With the suggestion to have players bid for starting positions I originally had two starting positions set for the map but now I am considering letting the winner of the bid place his deployment zone on any edge of the battlefield. This makes an asymmetrical map produce a different game from every position (I think).

So as an example the map I have at the moment has 4 gens. 2 close to eachother on the WEST side and 1 in the NE and 1 in the SE. Whoever places second must place opposite to his opponent. So if you win teh bidding and decide to place on the W edge you are next to the 2 gens close together. But your opponent then sets up on the E side and is equally close to 2 gens although he will have to split his force. It is tactically better to choose the N or S edge and then race for the 2 close together because you are also close a third gen which is farthest from your opponent. But it would take a few games to properly understand that tactic I expect which will add some depth to the map. I hope all that makes sense in your mind's eye :)

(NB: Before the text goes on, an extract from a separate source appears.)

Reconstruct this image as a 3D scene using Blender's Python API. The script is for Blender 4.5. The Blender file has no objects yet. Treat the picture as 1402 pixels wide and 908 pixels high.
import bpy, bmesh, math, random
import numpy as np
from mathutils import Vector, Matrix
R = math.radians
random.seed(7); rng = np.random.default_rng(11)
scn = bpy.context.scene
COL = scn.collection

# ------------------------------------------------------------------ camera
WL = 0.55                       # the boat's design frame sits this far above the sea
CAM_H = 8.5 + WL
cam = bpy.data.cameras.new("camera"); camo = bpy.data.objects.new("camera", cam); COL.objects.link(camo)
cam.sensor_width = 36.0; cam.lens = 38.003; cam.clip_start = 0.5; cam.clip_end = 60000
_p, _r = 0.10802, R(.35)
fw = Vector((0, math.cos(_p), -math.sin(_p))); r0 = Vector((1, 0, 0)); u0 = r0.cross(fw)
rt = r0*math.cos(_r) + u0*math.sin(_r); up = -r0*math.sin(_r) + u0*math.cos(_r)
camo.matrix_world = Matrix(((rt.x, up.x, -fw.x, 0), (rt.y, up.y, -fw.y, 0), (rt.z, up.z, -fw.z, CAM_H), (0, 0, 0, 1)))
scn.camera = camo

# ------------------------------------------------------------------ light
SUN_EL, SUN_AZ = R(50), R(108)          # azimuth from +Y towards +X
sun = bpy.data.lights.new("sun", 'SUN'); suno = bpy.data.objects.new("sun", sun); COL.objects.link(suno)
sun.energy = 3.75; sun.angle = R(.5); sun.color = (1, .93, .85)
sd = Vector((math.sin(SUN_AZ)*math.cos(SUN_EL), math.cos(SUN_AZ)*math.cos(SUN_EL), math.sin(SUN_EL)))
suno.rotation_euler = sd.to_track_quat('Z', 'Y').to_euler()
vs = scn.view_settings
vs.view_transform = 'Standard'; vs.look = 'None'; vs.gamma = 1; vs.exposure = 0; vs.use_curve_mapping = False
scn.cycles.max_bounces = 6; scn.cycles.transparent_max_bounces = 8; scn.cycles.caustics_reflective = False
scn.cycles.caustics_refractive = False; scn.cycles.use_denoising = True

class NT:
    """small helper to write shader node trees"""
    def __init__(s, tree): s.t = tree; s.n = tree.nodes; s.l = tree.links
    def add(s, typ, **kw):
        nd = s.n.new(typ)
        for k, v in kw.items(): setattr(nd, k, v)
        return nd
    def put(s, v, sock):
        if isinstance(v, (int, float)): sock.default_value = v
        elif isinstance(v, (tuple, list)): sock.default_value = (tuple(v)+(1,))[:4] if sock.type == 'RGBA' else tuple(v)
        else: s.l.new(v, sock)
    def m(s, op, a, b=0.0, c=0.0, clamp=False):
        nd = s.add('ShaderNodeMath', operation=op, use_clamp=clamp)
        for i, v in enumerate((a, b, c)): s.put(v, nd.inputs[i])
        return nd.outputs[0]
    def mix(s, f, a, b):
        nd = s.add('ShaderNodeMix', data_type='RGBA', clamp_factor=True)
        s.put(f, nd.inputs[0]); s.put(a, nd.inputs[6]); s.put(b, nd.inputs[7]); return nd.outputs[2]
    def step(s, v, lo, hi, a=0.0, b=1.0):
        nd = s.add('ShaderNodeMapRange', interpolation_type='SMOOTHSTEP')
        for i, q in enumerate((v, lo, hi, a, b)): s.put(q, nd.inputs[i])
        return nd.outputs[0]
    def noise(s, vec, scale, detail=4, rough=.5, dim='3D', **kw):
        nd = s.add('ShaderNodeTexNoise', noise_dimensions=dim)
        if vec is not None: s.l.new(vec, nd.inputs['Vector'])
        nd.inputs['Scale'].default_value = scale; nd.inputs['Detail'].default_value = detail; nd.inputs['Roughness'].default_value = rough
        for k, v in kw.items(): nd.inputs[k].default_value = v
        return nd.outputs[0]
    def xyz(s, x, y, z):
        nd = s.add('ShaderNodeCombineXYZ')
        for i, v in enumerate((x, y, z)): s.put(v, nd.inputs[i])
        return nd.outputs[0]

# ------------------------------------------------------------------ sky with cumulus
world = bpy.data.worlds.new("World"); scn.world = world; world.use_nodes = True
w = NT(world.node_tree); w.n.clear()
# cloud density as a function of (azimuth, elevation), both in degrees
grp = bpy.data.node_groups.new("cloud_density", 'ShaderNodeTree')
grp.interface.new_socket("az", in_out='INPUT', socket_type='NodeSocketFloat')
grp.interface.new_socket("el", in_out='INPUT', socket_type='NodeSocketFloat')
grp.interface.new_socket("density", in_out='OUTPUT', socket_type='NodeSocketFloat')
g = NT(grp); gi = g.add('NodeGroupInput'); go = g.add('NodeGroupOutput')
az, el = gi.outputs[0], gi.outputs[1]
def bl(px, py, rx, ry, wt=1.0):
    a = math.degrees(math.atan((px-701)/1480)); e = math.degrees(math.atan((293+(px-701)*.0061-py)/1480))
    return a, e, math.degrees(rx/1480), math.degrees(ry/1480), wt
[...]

In addition to this if I add the corners of the battlefield as a viable choice it changes the dynamic of the map even more. In that case it may actually be most advantageous to choose the SW or NW corners forcing your opponent to start in the NE or SE near only 1 Gen. This might unbalance the map a bit so i'll have to check it using ur calculation.

Finally, I am toying with the idea of not forcing it to be opposite ends either. So if your opponent chooses the SW corner you can choose the NW corner. Although this will mean combat is met early it wont affect the gameplay in the long run for two reasons:

1) PLayers only start there they dont have a base or anything to defend
B) dead units re-deploy so combat is not the end all
3!) Players can place re-deploy points around the battlefield by spending energy so can tactically alter the balance of the map depending where they place those deploys.

Well I might have got off track but hopefully there is some interesting stuff to discuss there

PS. what do you think about randomising the starting locations? Does these lead to players blaming their starting location for their loss too much?